(Scenes as source code)
______
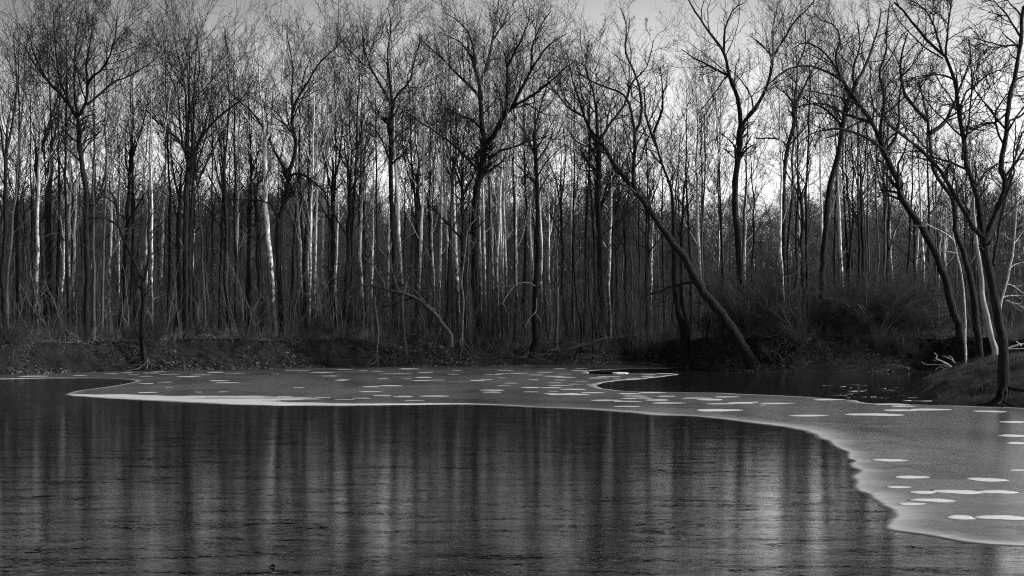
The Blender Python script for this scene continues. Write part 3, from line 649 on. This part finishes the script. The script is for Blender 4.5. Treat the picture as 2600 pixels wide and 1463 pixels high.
hero('bare_tree', 'big black tree on the grassy point with thick limbs spreading up out of the photo', 68.5, M_DARK, [
    (14, 10, '11:2290,950 2270,600 8:2245,1300 2190,900 2125,500 2070,80 7:2010,1300 1950,1000 1930,820'), (7.5, 4, '7:1930,820 1800,680 1700,560 1560,300 1380,10 3:1980,1320 1900,1230 1780,1110'),
    (4, 1.2, '3:1780,1110 1620,990 1500,880 1400,740'), (7.5, 3.2, '7:1925,820 1890,600 1840,250 1770,0 3:2140,1250 2130,1100 2110,1000 2080,800 2050,600 1980,430 1870,330 1720,150 1600,20'),
    (3.6, 1.2, '3:1985,430 2010,150 2030,0 2040,-80'), (3.6, 1.2, '3:1960,400 1900,200 1830,70 1720,0'), (3.4, 1.2, '3:2110,1000 2100,760 2180,660 2300,560 2400,520 2480,480'),
    (8, 5, '7:1960,850 2030,650 2100,450 2230,100 2330,-20 3:2400,1300 2430,1100 2460,800 2510,550 2545,300 2573,50'), (3.6, 1.2, '3:2540,270 2450,120 2340,0'), (3.4, 1.2, '3:2470,800 2400,900 2300,930 2150,1000'),
    (3, 1, '3:2050,600 1950,560 1800,570 1700,590'), (3.4, 1.2, '3:2430,1100 2350,900 2450,700 2600,760'), (3, 1, '3:2530,340 2400,340 2280,310 2190,280'), (5, 2.4, '7:2080,1250 2150,800 2220,450 2260,200 3:2440,1449 2500,1200 2560,1000'),
    (3.4, 1.2, '3:2110,1200 2160,900 2180,600 2160,300')], dens=0.8, up=0.04, wob=0.2, extra=3, fine=0.0055, ttr=0.8, roots=4, rootmat=M_DARK)
hero('bare_tree', 'thick dark trunk standing behind the grassy point, left of the pale smooth trunk', 92, M_DARK, [
    (11, 2, '8:1850,1300 1780,600 1730,100 7:1560,1000 1440,600 1420,150 3:1900,1300 1850,900 1780,600'), (6, 1.5, '3:1870,1000 1990,900 2080,700 2170,450'), (5, 1.5, '3:1850,900 1700,750 1640,500 1700,250')], dens=0.6, up=0.05, wob=0.24, extra=3, ttr=0.6)
hero('sycamore', 'pale smooth leaning trunk behind the big black tree on the grassy point', 90, simple('smooth grey bark', 0.16, 0.34, 5.0, 0.8, 0.02, 0.2, (1, 1, 0.2)), [
    (9, 1.2, '8:2110,1280 2020,900 1960,600 1890,250 1870,0 7:1800,900 1760,500 1740,0 3:2160,1200 2180,900')], dens=0.5, extra=4, ttr=0.6)
hero('sapling', 'thin white curving sapling with side twigs left of the black trunk', 96, M_WOOD, [
    (3.2, 1.2, '8:1620,700 1600,350 1560,0 7:1550,1400 1490,1080 1420,800 1390,450 1370,200 1360,30'), (1.6, .7, '7:1430,850 1370,780 1240,700 1110,640 980,560'), (1.5, .6, '7:1370,780 1300,630 1230,560 1110,490'), (1.4, .6, '7:1380,400 1300,280 1210,150'), (1.4, .6, '7:1480,1050 1330,1020 1200,1015'), (1.2, .5, '7:1470,970 1520,920 1600,880'), (1.1, .5, '8:1600,370 1560,430')], dens=0.25, twm=M_PTWIG, extra=0, ttr=0.5)
hero('sapling', 'thin white sapling with rising side branches at the right edge', 88, M_WOOD, [
    (3.6, 1.4, '8:2180,520 2250,250 2310,0 7:2330,1400 2380,1100 2420,850 2440,500 2460,250 2490,0 3:2540,1300'), (2, .7, '7:2420,880 2500,780 2570,680'), (1.6, .7, '7:2370,840 2290,780 2200,730'), (1.5, .6, '7:2430,380 2380,280 2310,170'), (1.5, .6, '8:2300,110 2400,130 2500,210 2600,260'), (1.5, .6, '8:2230,330 2360,295 2600,295'), (1.4, .6, '7:2350,1290 2440,1230 2580,1200'), (1.4, .6, '7:2460,490 2560,420'), (1.2, .5, '8:2280,380 2450,430 2580,510')], dens=0.25, twm=M_PTWIG, extra=0, ttr=0.5)
hero('leaning_tree', 'fallen leaning tree arching left from the bank with upright branches at the centre left', -4.2, M_MID, [
    (7, 1.6, '9:1420,960 1300,830 1200,680 1100,600 1000,520 850,460 700,430 500,380 400,355 290,360 200,410 130,450 110,520'),
    (4, 2, '9:1240,680 1120,590 1050,520 1020,460 930,400 860,370 740,300'), (3.4, 1, '9:780,430 740,330 700,180 670,0 5:310,300 320,250'), (2.6, .8, '9:600,390 600,330 540,230 480,130 360,20'),
    (3, 1, '9:840,460 870,370 910,250 1020,150 1060,150'), (2.4, .8, '9:740,300 690,230 600,180 500,150 430,40')], dens=0.5, up=0.05, wob=0.24, extra=1, ttr=0.3, a=50)
hero('bare_tree', 'small grey tree rising off the bank slope on flared roots, through the fallen arching tree', -1, M_MID, [
    (6, 3.5, '9:890,1290 860,1100 850,950 830,700 830,480'), (2, .8, '9:830,480 860,350 880,150 870,0'), (1.6, .7, '9:830,900 780,800 700,950 600,1010'), (1.6, .6, '9:835,800 900,950 1000,960')], dens=0.4, extra=1, roots=5, rootmat=M_MID, ttr=0.3)
hero('sapling', 'crooked pale sapling with a leaning white tip and tangled roots left of the big trunk', -1, M_PALE if False else M_ROOT, [
    (3.4, 1.6, '9:1550,1080 1565,900 1570,700 1580,520 1550,350 1570,150 1590,0 5:920,450 950,320 1000,240 1060,180')], dens=0.2, twm=M_PTWIG, extra=1, roots=5, ttr=0.4)
hero('snag', 'thin dead white snag with a snaking top beside the root-footed trunk', 140, M_WOOD, [
    (.7, 1.0, '10:180,730 240,620 330,530 355,440 340,350 335,325 355,320'), (.6, .4, '10:330,530 390,600 420,660')], dens=0, extra=0, plunge=False)
hero('bare_tree', 'dark trunk standing on spread roots at the foot of the bank, right of centre', -1, M_DARK, [
    (8, 4.5, '10:240,1140 290,1040 330,900 320,600 340,300 330,100 5:1480,480 1475,0 2:1470,1300 1450,1000'), (3, 1, '2:1460,1150 1380,1000 1300,850 1250,700'), (3, 1, '2:1450,1000 1500,800 1560,600 1580,400')], dens=0.8, extra=2, roots=6, ttr=0.6)
hero('dead_branch', 'bare white branch bent in an arch over the forest floor right of centre', 141, M_WOOD, [
    (.9, .9, '10:330,150 290,110 220,95 120,98 50,130 0,180 5:1280,800 1215,860'), (.8, .4, '5:1215,860 1240,890 1245,920'), (.6, .4, '5:1300,715 1250,735 1180,725')], dens=0, extra=0, plunge=False, cat='branch')
hero('bare_tree', 'small pale-footed tree with clawing white roots on the slope right of centre', -1, M_ROOT, [
    (4.5, 2.5, '10:630,1090 620,1000 625,850 640,600 640,350 5:1625,700 1610,400'), (2, 1, '10:645,1000 690,980 700,920'), (1.8, .7, '10:640,250 560,180 520,120'), (1.6, .7, '5:1620,760 1570,720 1540,650')], dens=0.4, extra=2, roots=6, ttr=0.4)
hero('bare_tree', 'thin dark curving tree growing from the slope in front of the fallen log', -1, M_DARK, [
    (2.8, 1.4, '10:870,1150 950,1040 990,850 980,640 930,500 900,250 5:1750,500 1760,200')], dens=0.5, extra=3, roots=0, ttr=0.4)
hero('bare_tree', 'thin upright dark tree with straddling roots just right of the fallen log', -1, M_DARK, [
    (2.2, 1.3, '10:1150,1200 1140,1000 1135,850 1150,700 1110,450 1090,300 5:1860,350')], dens=0.5, extra=3, roots=4, ttr=0.4)
hero('bare_tree', 'small tree on white tangled roots at the bank foot, left of the fallen arching tree', -1, M_ROOT, [
    (3, 1.6, '9:520,1280 520,1150 530,1000 530,900 520,800 490,500')], dens=0.3, extra=2, roots=6, ttr=0.4)
hero('bare_tree', 'dark leaning tree with a drooping left arm rooted at the bank foot, at the left', -1, M_DARK, [
    (9, 6, '4:1100,1370 1075,1200 1070,1000 1080,850 1075,700'), (5, 1.2, '4:1075,700 1000,530 930,380 890,270 870,80 830,40 1:820,1300'), (3.4, 1, '4:890,270 780,215 720,210 640,270'), (4, 1.2, '4:1078,700 1120,500 1110,350 1120,150 1:1110,1350')], dens=0.5, extra=2, roots=6, rootmat=M_MID, ttr=0.6, wob=0.24)
hero('bare_tree', 'pair-trunked dark tree at the bank edge right before the cove, left stem', -1, M_DARK, [
    (9, 2, '10:2440,1090 2430,800 2350,500 2300,200 5:2500,300 2480,0 2:2400,1200 2350,1000'), (4, 1, '2:2370,1100 2300,900 2280,650'), (4, 1, '2:2350,1000 2420,800 2400,500')], dens=0.7, extra=3, ttr=0.6)
hero('bare_tree', 'pair-trunked dark tree at the bank edge right before the cove, right stem', -1, M_DARK, [
    (8, 1.5, '10:2490,1080 2480,800 2440,500 2400,200 5:2570,100 3:10,1449 60,1200')], dens=0.7, extra=4, ttr=0.6)

# driftwood, logs
def limb_thing(name, label, cat, D, mat, limbs, group=None):
    return hero(name, label, D, mat, limbs, group, dens=0, extra=0, plunge=False, cat=cat)
R3z = lambda s: s
limb_thing('driftwood', 'white forked driftwood snagged at the waterline behind the grassy point', 'driftwood', 113, M_WOOD, [
    (3.5, 1.2, '11:1560,500 1500,460 1440,410 1380,390 1290,340'), (1.6, .8, '11:1570,410 1530,370 1460,330 1390,310'), (1.4, .7, '11:1540,370 1520,330 1490,305'),
    (1.5, .8, '11:1500,480 1400,440 1290,440 1200,430 1120,430 1085,390'), (1.3, .8, '11:1470,500 1400,490 1350,460 1300,500 1290,520'), (1.2, .6, '11:1380,390 1340,370 1260,370'), (1.3, .6, '11:1300,340 1310,300 1270,265'), (1, .6, '11:1450,440 1420,470 1400,500')])
limb_thing('fallen_log', 'long pale fallen log lying up the leaf covered slope', 'log', 143.5, M_ROOT, [(5.5, 3.5, '10:790,1060 900,1010 1000,990 1120,960 1220,920 1300,890'), (1.6, 1, '10:1000,985 900,950 830,965 760,1010')])
limb_thing('driftwood', 'two bare white branches lying behind the big black tree on the point', 'driftwood', 72, M_WOOD, [(3, 2, '11:2340,195 2400,175 2480,150 2600,125'), (1.8, 1.2, '11:2340,205 2450,203 2600,205'), (1.4, .8, '11:2540,165 2490,120 2460,90')])
def flat_log(label, px0, px1, r, mat, name='log', cat='log', z=0.06):
    a = ground(*px0, z); b = ground(*px1, z); K = 12; s = np.linspace(0, 1, K)[:, None]; P = a * (1 - s) + b * s; g = np.random.default_rng(5)
    P[:, 1] += 0.25 * np.sin(s[:, 0] * 5); P[:, 2] += g.normal(0, 0.015, K); R = r * (1 - 0.55 * s[:, 0]) * (1 + g.normal(0, .08, K))
    k = tube(P[None], R[None], 8); br = children(P[None], R[None], 3, 0.2, 0.9, 60, 0.12, 0.05, 4, 0.2, 0.4, 0.02, 0.4, None, None, g)
    V, Q = join([k, tube(br[0], br[1], 5)]); o = obj(name, mesh_np(name, V - a, Q, mat), None, a); tag(o, label, cat)
flat_log('black sodden log frozen flat in the far ice near the open water', (1497, 947.5), (1556, 948.5), 0.16, M_DARK)
# ragged snow lump at its end
g = ground(1574, 948.2, 0.03); nn_ = 60
a = np.linspace(0, 2 * np.pi, 24, endpoint=False); rings = []
for k, (rr_, zz_) in enumerate(((1, 0.0), (0.9, 0.05), (0.6, 0.09), (0.25, 0.11))):
    rings.append(np.column_stack([np.cos(a) * rr_ * (0.95 + 0.2 * np.sin(3 * a)), np.sin(a) * rr_ * 0.5, zz_ + 0.03 * np.sin(5 * a + k)]))
V = np.concatenate(rings) * 0.6; idr = np.arange(len(V)).reshape(4, 24); nx = np.roll(idr, -1, 1)
tag(obj('snow_lump', mesh_np('snow_lump', V, [np.stack([idr[:-1], nx[:-1], nx[1:], idr[1:]], -1).reshape(-1, 4), idr[-1:, :]], M_FROST), None, g), 'small ragged lump of white snow at the end of the black log', 'snow lump')
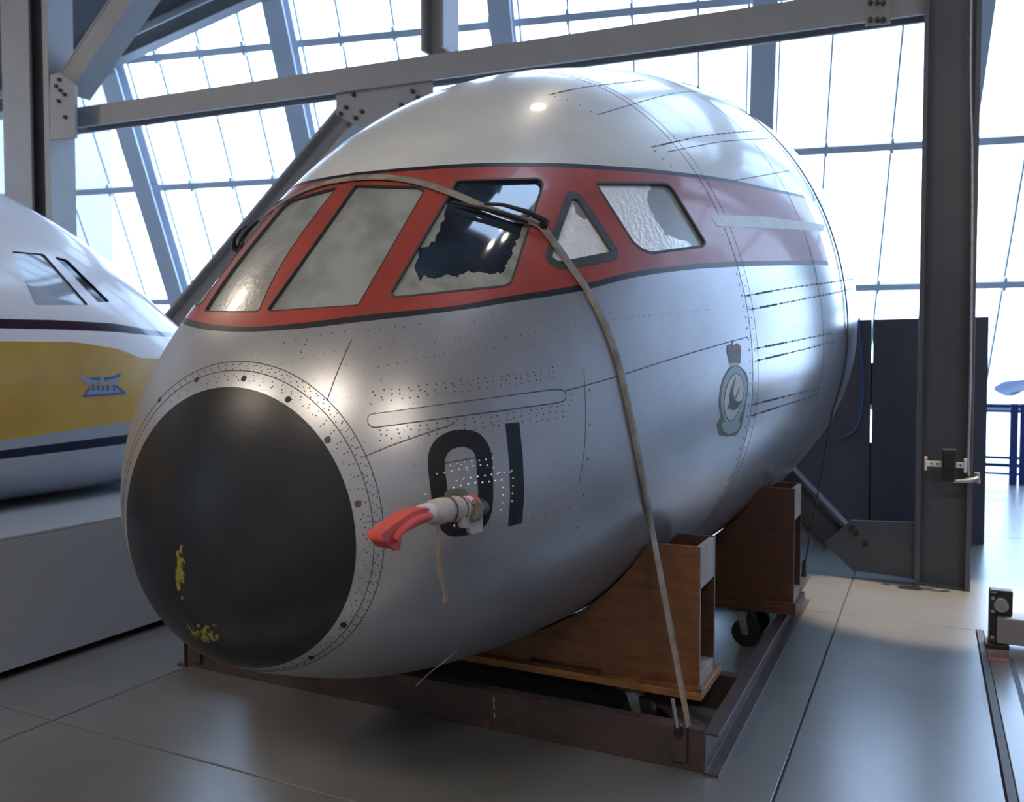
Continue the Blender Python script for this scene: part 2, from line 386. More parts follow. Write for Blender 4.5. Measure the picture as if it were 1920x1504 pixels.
for b in BL[1:]:
    a0 = -17.8 if b < 7 else (-14.3 if b < 9 else -8.)
    MB().bar(G(a0, b, -.03), G(6.2, b, -.03), .055, .05, gu).build('transom', rafterm, win)
edges = sorted(RAF+[a for a in MUL])
cols = [a for i, a in enumerate(MUL)]
for r0, r1 in zip(RAF[:-1], RAF[1:]):
    n_ = round((r1-r0)/.9); q = [r0+.20]+[r0+(r1-r0)*k/n_ for k in range(1, n_)]+[r1-.24]
    for a0, a1 in zip(q[:-1], q[1:]):
        for b0, b1 in zip(BL[:-1], BL[1:]):
            if b0 > btop(a0)+.5: continue
            if b0 > 9.6 and a0 < -8: continue
            MB().add([G(a0+.01, b0+.02, .03), G(a1-.01, b0+.02, .03), G(a1-.01, b1-.02, .03), G(a0+.01, b1-.02, .03)], [(0, 1, 2, 3)]).build('pane', pane_m, win)
        for b in BL[1:-1]:
            if b < btop(a0): MB().bar(G(a1, b-.10, -.06), G(a1, b+.12, -.06), .022, .03, gw).build('pane_clamp', rafterm, win)
# roof deck over the hall, its edge rising along the glazing
roofm = M('dark_roof_deck', (.10, .095, .10), (.08, .078, .085), 1.5, .8)
ceil = root('ceiling', (0, 0, 8), kind='structure')
e0, e1, e2 = G(-19, btop(-19), -.05), G(-2, btop(-2), -.05), G(9.5, btop(-2), -.05)
D = np.array([0, -26., 0])
MB().prism([e0, e1, e1+D, e0+D], (0, 0, .25)).build('roof_deck', roofm, ceil)
def cutwall(name, m, parent, O, U, V, N, holes):
    """flat wall or deck spanned by U and V with rectangular openings (u0, u1, v0, v1 in 0..1), each glazed"""
    O, U, V, N = (np.array(k, float) for k in (O, U, V, N)); us = sorted({0, 1, *[h[i] for h in holes for i in (0, 1)]}); vs_ = sorted({0, 1, *[h[i] for h in holes for i in (2, 3)]}); mb = MB()
    for a, b in zip(us[:-1], us[1:]):
        for c, d in zip(vs_[:-1], vs_[1:]):
            if any(h[0] <= a and b <= h[1] and h[2] <= c and d <= h[3] for h in holes): continue
            mb.prism([O+U*a+V*c, O+U*b+V*c, O+U*b+V*d, O+U*a+V*d], N)
    o = mb.build(name, m, parent)
    for h in holes:
        P_ = [O+U*h[0]+V*h[2], O+U*h[1]+V*h[2], O+U*h[1]+V*h[3], O+U*h[0]+V*h[3]]; MB().add([p+N*.5 for p in P_], [(0, 1, 2, 3)]).build('pane', pane_m, o)
        for p0_, p1_ in zip(P_, P_[1:]+P_[:1]): MB().bar(p0_, p1_, .05, .05, N).build('window_frame', rafterm, o)
    return o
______
* **The request**: In the listing above, find each line with the word "picture" and copy it.

* **Exercise output**:
The Blender Python script for this scene continues. Write part 3, from line 649 on. This part finishes the script. The script is for Blender 4.5. Treat the picture as 2600 pixels wide and 1463 pixels high.
Continue the Blender Python script for this scene: part 2, from line 386. More parts follow. Write for Blender 4.5. Measure the picture as if it were 1920x1504 pixels.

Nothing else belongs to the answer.